There's no doubt that Britain faces a looming energy crisis. CapGemini estimates that a quarter of the UK's energy plant capacity will close by 2015. The nation will also see declining oil and gas output from the North Sea. But new, replacement power generation will not arrive in time.

The capacity crisis is largely a consequence of EU environmental directives. The Large Combustion Plant Directive (LCPD), which affects coal and oil power stations generating 50MW or more, obliges plant operators to adapt their stations by the end of 2015, or close them down. E.ON has decided that three of its four stations which fall under the directive will shut.

But the directive was introduced in 2001, leaving the state plenty of time to plan ahead.
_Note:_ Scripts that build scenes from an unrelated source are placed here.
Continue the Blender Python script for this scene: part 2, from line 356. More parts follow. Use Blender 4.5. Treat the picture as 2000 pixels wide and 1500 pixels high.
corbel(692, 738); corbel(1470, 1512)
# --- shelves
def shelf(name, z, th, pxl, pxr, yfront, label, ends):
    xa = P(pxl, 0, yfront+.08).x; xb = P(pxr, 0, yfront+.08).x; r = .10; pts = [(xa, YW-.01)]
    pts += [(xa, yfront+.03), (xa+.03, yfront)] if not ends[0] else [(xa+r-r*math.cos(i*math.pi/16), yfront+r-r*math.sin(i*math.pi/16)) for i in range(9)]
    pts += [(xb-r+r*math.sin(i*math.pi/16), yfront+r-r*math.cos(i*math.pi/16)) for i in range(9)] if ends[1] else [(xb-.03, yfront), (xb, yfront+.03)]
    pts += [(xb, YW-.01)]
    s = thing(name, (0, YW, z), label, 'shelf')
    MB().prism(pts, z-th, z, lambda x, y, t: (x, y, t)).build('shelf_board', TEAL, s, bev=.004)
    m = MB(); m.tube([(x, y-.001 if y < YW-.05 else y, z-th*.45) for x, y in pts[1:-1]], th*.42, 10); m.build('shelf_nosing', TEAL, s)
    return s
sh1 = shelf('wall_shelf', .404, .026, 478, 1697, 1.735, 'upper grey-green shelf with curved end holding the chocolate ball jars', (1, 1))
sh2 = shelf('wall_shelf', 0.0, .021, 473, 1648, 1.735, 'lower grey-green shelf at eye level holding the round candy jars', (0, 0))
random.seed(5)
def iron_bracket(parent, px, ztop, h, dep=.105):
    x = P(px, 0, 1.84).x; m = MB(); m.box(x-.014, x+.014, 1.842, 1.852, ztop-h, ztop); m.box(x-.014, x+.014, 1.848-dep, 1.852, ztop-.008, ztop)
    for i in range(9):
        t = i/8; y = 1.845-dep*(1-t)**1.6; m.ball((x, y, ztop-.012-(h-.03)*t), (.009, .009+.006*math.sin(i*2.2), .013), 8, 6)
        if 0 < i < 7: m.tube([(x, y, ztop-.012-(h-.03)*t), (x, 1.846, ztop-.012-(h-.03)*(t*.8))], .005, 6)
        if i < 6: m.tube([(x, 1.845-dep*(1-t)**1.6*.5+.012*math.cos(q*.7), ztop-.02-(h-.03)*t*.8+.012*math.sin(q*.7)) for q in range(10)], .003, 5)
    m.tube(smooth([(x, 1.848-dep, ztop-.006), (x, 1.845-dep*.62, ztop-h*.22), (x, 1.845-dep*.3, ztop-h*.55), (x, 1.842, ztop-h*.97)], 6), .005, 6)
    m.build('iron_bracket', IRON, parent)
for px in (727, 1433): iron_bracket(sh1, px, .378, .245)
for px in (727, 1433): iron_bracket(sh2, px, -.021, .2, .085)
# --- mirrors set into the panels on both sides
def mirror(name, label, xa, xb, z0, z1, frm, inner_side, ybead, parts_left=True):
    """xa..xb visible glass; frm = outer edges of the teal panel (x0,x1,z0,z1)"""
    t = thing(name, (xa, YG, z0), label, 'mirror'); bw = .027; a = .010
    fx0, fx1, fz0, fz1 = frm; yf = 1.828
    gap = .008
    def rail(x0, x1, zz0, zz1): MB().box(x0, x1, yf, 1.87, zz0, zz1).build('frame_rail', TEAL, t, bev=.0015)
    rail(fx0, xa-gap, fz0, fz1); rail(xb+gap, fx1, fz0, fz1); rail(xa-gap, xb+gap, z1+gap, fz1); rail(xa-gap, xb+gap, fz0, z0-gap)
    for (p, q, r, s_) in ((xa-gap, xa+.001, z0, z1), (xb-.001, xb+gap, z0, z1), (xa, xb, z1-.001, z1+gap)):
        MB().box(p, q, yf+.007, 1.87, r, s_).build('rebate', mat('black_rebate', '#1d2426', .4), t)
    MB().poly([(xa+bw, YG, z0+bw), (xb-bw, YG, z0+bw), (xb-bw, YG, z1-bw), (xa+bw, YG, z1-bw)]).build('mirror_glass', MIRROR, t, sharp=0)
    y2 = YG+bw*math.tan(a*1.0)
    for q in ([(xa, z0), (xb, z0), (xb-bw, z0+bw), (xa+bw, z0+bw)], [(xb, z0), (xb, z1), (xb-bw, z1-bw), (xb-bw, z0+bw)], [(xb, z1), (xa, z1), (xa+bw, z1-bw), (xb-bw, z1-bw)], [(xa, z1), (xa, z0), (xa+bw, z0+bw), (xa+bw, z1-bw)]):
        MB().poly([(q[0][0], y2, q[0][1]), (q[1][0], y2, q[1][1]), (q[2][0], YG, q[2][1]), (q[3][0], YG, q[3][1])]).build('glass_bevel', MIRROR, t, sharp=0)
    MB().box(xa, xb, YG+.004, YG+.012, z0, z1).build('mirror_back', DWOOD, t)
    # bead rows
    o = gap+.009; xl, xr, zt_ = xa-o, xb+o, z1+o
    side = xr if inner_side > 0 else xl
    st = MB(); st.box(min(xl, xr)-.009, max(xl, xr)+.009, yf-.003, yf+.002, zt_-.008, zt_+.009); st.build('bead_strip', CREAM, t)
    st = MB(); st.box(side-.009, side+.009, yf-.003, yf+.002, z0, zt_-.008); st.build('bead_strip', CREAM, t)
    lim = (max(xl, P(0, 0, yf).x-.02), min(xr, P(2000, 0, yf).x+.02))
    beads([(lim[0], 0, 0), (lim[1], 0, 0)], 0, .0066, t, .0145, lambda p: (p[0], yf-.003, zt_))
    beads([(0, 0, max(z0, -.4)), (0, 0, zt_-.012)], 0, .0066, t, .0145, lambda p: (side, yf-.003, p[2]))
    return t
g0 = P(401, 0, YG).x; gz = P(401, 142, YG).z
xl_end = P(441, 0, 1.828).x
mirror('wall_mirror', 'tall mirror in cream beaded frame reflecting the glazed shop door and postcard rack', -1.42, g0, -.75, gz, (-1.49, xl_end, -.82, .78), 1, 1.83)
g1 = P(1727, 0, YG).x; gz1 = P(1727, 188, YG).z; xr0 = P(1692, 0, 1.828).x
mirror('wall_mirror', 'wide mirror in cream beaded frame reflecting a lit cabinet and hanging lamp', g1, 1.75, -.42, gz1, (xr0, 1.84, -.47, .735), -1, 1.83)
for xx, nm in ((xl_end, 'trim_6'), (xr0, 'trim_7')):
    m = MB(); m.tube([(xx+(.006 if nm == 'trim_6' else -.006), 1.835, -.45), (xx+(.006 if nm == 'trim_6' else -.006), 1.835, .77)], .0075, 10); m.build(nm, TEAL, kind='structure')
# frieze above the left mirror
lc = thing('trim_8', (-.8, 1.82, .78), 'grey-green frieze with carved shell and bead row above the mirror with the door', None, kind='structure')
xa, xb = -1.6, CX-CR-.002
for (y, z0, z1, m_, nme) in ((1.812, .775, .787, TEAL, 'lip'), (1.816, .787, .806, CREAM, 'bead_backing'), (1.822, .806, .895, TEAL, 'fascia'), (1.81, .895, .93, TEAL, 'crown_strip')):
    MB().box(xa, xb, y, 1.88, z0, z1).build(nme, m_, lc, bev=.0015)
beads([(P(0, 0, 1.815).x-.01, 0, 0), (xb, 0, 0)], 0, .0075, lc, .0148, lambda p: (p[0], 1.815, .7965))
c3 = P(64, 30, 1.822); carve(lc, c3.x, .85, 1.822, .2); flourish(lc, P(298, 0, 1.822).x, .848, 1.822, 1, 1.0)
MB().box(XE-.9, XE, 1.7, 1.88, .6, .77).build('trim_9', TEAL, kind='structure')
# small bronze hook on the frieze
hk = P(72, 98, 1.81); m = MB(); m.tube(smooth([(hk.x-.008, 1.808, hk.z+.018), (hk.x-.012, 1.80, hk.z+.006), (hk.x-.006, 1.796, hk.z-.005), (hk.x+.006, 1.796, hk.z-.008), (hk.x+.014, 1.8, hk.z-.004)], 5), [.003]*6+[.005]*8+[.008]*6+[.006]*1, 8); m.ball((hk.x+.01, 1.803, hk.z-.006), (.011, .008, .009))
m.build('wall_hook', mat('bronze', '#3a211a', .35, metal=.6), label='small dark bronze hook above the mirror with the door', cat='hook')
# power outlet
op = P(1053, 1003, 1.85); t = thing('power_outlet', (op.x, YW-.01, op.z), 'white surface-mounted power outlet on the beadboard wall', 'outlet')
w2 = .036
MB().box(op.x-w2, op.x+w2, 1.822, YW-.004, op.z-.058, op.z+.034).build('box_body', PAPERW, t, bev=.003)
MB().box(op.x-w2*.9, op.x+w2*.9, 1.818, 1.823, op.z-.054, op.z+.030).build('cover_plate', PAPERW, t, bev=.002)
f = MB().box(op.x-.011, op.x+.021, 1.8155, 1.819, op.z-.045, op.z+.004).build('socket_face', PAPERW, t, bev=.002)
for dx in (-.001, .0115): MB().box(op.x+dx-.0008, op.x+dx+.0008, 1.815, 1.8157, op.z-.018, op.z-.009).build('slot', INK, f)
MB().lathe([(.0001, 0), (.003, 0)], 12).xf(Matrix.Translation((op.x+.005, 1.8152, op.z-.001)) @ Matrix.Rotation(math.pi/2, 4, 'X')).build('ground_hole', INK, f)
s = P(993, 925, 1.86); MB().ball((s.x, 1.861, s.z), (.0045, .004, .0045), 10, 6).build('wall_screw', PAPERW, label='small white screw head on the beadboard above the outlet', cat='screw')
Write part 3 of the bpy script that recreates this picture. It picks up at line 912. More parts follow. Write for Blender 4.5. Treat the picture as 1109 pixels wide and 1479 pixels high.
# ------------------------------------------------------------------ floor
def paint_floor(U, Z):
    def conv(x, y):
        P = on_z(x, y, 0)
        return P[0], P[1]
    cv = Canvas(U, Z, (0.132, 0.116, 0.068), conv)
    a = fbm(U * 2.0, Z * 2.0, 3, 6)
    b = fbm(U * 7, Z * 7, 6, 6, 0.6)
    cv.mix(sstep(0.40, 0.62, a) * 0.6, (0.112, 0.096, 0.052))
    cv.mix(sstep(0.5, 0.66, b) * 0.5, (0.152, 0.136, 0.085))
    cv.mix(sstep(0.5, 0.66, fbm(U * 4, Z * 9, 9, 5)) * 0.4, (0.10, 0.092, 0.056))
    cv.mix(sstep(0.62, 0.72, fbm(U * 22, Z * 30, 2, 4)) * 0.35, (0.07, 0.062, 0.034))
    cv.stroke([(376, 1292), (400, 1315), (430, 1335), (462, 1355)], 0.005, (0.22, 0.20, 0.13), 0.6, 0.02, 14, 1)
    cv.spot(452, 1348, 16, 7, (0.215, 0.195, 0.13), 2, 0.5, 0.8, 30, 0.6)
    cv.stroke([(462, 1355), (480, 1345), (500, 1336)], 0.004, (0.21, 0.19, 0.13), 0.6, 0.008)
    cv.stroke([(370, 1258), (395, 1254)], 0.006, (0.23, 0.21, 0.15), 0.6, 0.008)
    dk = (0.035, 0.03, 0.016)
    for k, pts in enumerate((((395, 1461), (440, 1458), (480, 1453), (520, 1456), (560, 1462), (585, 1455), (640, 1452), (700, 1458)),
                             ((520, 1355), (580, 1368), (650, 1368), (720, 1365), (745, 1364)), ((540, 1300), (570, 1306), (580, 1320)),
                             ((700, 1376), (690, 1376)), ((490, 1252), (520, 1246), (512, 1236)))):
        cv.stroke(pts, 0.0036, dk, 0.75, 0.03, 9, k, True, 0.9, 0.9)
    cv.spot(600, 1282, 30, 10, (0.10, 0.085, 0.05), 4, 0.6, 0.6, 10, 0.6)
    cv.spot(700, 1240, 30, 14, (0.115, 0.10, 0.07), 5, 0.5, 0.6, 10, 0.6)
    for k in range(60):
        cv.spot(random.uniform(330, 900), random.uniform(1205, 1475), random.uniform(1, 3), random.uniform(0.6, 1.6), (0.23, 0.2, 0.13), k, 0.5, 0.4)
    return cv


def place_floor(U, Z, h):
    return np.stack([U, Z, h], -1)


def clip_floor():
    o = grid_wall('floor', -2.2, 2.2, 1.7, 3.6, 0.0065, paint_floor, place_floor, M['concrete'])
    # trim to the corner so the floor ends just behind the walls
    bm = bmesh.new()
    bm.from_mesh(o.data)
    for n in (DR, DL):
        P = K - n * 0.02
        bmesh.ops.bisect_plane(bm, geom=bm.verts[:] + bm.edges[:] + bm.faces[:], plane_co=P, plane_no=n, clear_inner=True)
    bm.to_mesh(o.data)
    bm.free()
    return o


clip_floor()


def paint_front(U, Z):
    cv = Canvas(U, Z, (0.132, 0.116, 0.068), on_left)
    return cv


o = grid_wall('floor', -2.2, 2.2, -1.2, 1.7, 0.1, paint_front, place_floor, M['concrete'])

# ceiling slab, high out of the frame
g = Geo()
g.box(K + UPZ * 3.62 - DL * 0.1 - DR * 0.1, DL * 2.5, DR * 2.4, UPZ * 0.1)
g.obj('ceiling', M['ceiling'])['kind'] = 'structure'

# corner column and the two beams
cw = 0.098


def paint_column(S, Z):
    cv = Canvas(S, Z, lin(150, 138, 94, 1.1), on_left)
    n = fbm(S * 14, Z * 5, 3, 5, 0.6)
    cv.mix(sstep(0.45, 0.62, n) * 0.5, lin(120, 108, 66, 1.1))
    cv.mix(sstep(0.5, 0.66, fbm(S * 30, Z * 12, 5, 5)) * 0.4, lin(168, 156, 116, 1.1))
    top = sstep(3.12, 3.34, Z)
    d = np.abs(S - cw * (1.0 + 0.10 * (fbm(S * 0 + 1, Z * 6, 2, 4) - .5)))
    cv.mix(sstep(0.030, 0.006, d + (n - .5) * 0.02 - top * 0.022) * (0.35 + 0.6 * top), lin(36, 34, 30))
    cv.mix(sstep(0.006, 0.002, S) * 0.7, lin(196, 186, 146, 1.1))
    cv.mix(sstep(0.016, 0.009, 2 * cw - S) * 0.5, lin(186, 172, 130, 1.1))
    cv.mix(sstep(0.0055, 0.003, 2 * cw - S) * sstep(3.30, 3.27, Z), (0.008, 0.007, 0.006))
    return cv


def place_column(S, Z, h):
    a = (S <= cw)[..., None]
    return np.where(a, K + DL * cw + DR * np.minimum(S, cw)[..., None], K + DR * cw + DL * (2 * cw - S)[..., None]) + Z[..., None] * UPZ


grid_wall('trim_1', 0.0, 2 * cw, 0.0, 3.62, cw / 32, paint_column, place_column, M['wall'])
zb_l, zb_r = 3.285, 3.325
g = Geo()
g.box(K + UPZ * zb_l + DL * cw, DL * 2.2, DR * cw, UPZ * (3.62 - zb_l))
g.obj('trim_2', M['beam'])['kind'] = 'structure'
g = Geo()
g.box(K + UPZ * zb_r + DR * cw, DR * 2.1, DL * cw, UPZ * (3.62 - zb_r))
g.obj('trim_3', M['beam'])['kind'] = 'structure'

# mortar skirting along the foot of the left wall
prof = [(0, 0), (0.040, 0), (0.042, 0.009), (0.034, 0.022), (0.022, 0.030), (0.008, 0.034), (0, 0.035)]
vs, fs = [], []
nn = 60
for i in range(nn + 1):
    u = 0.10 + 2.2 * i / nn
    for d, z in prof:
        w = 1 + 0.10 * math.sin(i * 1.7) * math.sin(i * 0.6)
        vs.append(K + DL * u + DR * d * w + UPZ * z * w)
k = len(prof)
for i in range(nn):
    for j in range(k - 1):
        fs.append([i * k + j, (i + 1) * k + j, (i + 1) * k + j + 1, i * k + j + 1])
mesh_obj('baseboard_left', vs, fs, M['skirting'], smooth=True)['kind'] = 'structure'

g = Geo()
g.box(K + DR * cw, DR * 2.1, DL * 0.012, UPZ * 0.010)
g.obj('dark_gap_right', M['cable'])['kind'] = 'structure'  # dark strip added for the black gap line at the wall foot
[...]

"There is a gap looming because of New Labour's incompetence," James Woudhuysen, Professor of Forecasting at De Montfort University, and co-author of Energise! told us.

In 2003, then PM Tony Blair had blocked plans for new nuclear power stations, he pointed out. "Today's government is now planning nuclear operations to resume in 2018, but more likely 2025," says Woudhuysen.

But should the public turn out the lights because of years because of the failure of political leadership?